= DATA EXTRACT =
— Begin —

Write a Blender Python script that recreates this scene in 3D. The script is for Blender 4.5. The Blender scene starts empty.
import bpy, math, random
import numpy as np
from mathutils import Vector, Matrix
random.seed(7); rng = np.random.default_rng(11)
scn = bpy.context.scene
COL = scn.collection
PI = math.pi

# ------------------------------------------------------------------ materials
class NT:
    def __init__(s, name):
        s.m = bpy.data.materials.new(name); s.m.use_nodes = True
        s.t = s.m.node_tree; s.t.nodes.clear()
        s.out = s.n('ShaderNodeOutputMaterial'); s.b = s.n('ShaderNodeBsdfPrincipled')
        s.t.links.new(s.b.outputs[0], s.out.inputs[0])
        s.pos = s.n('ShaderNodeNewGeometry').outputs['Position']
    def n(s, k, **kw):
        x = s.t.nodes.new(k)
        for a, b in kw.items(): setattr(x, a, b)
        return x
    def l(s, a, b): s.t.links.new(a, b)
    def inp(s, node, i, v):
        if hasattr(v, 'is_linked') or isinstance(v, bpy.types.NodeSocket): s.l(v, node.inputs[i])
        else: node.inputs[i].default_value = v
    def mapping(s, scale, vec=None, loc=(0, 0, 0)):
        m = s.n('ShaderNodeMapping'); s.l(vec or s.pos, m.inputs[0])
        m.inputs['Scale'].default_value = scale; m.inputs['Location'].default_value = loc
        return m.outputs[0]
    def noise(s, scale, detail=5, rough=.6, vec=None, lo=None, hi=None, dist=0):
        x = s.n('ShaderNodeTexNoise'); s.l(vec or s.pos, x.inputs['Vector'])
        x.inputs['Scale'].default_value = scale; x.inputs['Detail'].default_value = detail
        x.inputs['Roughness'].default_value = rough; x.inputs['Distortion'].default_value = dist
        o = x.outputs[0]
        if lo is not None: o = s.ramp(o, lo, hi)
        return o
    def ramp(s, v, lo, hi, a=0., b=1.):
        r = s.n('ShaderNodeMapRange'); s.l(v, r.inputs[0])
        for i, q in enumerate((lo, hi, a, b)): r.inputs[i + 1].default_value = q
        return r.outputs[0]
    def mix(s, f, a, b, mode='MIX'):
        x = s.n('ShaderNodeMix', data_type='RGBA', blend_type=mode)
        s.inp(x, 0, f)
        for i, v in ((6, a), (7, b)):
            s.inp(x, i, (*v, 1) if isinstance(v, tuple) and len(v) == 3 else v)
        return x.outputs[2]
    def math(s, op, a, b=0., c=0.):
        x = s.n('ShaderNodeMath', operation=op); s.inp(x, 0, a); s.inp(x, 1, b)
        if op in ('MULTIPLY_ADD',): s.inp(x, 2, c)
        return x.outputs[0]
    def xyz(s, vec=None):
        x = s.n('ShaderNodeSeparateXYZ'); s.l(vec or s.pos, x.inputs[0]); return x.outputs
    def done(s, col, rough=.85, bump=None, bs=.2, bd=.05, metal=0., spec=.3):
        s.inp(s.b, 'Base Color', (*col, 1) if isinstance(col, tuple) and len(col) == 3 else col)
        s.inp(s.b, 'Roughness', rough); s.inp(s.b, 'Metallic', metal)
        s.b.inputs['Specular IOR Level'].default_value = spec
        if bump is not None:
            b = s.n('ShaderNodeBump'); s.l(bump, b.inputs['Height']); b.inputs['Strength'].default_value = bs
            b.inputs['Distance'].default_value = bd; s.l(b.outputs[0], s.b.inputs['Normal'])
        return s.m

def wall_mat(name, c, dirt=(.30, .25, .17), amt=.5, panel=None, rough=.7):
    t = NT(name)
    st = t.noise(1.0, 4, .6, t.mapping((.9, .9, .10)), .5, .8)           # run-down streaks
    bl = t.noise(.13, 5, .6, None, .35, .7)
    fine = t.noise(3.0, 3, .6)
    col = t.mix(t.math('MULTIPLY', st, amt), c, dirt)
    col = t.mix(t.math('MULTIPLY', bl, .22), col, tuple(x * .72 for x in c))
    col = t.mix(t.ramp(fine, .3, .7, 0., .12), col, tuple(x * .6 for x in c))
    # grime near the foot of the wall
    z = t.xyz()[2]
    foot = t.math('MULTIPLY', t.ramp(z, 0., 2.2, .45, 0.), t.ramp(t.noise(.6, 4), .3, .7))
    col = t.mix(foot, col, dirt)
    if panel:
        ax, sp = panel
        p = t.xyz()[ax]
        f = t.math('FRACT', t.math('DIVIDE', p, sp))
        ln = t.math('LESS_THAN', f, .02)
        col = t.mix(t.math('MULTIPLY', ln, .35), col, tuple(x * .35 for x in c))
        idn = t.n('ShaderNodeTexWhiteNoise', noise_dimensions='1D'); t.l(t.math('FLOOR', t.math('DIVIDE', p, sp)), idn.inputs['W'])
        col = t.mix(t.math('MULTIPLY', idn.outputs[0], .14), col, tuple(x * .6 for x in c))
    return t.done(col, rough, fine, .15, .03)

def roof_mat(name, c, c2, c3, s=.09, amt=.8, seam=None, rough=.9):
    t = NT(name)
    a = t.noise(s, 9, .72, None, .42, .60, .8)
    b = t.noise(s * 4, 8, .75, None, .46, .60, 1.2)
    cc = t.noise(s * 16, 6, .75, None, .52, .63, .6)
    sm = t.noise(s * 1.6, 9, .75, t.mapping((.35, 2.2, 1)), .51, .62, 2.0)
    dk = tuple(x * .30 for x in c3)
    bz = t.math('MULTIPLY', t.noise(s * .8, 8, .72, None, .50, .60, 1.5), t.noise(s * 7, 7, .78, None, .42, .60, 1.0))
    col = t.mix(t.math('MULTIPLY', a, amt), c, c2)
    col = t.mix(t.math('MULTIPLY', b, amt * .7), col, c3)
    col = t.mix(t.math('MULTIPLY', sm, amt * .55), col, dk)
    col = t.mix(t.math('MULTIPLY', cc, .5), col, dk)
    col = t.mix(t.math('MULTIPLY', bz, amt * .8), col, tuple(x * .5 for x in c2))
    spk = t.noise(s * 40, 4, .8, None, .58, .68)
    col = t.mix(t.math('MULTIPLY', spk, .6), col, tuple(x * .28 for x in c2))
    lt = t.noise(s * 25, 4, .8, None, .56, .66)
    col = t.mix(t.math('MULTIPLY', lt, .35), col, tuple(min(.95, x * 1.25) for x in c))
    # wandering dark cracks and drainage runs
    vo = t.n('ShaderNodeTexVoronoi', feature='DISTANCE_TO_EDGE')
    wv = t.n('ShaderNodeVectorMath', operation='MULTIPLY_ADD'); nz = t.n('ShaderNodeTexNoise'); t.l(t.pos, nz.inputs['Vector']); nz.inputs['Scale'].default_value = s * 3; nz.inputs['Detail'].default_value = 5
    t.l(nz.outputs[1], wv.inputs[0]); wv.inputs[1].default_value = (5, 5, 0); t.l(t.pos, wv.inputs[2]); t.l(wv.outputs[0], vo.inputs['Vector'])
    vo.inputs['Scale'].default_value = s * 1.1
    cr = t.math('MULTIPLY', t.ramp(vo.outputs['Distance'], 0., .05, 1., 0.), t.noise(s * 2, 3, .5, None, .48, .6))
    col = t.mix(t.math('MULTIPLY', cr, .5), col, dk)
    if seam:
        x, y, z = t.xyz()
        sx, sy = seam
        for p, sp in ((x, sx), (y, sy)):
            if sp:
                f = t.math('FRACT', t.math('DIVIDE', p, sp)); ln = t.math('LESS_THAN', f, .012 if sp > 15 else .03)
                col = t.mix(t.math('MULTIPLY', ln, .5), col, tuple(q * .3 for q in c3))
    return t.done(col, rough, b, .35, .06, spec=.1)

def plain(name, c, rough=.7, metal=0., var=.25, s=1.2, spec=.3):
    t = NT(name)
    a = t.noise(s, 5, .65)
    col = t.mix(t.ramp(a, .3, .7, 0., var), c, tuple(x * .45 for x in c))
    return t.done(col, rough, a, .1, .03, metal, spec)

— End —

= YOUR GOAL =
Return the lines above precisely as they appear, beginning at the first line and ending at the line with "PI = math.pi", and nothing after it.

= SOLUTION FOR THIS PROBLEM =
Write a Blender Python script that recreates this scene in 3D. The script is for Blender 4.5. The Blender scene starts empty.
import bpy, math, random
import numpy as np
from mathutils import Vector, Matrix
random.seed(7); rng = np.random.default_rng(11)
scn = bpy.context.scene
COL = scn.collection
PI = math.pi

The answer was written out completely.